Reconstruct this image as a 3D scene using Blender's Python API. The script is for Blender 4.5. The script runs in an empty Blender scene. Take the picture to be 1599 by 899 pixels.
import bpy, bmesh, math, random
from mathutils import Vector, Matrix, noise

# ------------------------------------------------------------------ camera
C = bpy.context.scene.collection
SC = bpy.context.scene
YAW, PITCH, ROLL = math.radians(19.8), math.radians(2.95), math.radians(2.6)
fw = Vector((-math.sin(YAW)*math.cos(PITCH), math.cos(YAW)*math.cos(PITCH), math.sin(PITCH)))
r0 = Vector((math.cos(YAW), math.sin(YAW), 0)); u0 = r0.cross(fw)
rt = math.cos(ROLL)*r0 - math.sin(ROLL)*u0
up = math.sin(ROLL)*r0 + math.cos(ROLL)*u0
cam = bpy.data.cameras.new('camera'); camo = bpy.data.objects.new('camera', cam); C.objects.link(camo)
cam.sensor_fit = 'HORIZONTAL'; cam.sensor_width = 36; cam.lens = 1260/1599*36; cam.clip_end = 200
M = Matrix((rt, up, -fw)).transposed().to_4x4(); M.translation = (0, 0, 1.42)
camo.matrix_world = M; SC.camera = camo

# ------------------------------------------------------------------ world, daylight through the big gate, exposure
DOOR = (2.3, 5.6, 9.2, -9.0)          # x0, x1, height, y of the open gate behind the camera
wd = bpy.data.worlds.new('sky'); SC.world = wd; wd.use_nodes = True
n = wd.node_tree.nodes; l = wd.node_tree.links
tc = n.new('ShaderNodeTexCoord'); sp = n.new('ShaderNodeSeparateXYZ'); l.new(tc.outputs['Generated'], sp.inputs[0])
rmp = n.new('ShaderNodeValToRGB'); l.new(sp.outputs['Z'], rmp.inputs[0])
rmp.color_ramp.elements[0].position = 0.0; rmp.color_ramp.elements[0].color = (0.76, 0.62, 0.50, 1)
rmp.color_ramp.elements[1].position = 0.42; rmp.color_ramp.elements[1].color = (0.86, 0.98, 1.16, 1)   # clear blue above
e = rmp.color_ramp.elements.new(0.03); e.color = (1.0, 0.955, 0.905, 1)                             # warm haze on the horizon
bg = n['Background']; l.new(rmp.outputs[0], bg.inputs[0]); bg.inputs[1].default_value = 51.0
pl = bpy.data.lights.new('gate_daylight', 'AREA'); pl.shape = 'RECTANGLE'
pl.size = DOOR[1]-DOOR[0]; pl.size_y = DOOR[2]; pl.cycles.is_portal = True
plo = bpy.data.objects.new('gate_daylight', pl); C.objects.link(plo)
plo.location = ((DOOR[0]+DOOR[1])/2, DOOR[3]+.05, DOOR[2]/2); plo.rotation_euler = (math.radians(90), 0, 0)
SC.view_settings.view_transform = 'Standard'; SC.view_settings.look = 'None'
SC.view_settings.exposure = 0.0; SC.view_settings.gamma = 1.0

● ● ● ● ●

=== Instructions for the task ===
Repeat the data above, word for word.

=== Task output ===
Reconstruct this image as a 3D scene using Blender's Python API. The script is for Blender 4.5. The script runs in an empty Blender scene. Take the picture to be 1599 by 899 pixels.
import bpy, bmesh, math, random
from mathutils import Vector, Matrix, noise

# ------------------------------------------------------------------ camera
C = bpy.context.scene.collection
SC = bpy.context.scene
YAW, PITCH, ROLL = math.radians(19.8), math.radians(2.95), math.radians(2.6)
fw = Vector((-math.sin(YAW)*math.cos(PITCH), math.cos(YAW)*math.cos(PITCH), math.sin(PITCH)))
r0 = Vector((math.cos(YAW), math.sin(YAW), 0)); u0 = r0.cross(fw)
rt = math.cos(ROLL)*r0 - math.sin(ROLL)*u0
up = math.sin(ROLL)*r0 + math.cos(ROLL)*u0
cam = bpy.data.cameras.new('camera'); camo = bpy.data.objects.new('camera', cam); C.objects.link(camo)
cam.sensor_fit = 'HORIZONTAL'; cam.sensor_width = 36; cam.lens = 1260/1599*36; cam.clip_end = 200
M = Matrix((rt, up, -fw)).transposed().to_4x4(); M.translation = (0, 0, 1.42)
camo.matrix_world = M; SC.camera = camo

# ------------------------------------------------------------------ world, daylight through the big gate, exposure
DOOR = (2.3, 5.6, 9.2, -9.0)          # x0, x1, height, y of the open gate behind the camera
wd = bpy.data.worlds.new('sky'); SC.world = wd; wd.use_nodes = True
n = wd.node_tree.nodes; l = wd.node_tree.links
tc = n.new('ShaderNodeTexCoord'); sp = n.new('ShaderNodeSeparateXYZ'); l.new(tc.outputs['Generated'], sp.inputs[0])
rmp = n.new('ShaderNodeValToRGB'); l.new(sp.outputs['Z'], rmp.inputs[0])
rmp.color_ramp.elements[0].position = 0.0; rmp.color_ramp.elements[0].color = (0.76, 0.62, 0.50, 1)
rmp.color_ramp.elements[1].position = 0.42; rmp.color_ramp.elements[1].color = (0.86, 0.98, 1.16, 1)   # clear blue above
e = rmp.color_ramp.elements.new(0.03); e.color = (1.0, 0.955, 0.905, 1)                             # warm haze on the horizon
bg = n['Background']; l.new(rmp.outputs[0], bg.inputs[0]); bg.inputs[1].default_value = 51.0
pl = bpy.data.lights.new('gate_daylight', 'AREA'); pl.shape = 'RECTANGLE'
pl.size = DOOR[1]-DOOR[0]; pl.size_y = DOOR[2]; pl.cycles.is_portal = True
plo = bpy.data.objects.new('gate_daylight', pl); C.objects.link(plo)
plo.location = ((DOOR[0]+DOOR[1])/2, DOOR[3]+.05, DOOR[2]/2); plo.rotation_euler = (math.radians(90), 0, 0)
SC.view_settings.view_transform = 'Standard'; SC.view_settings.look = 'None'
SC.view_settings.exposure = 0.0; SC.view_settings.gamma = 1.0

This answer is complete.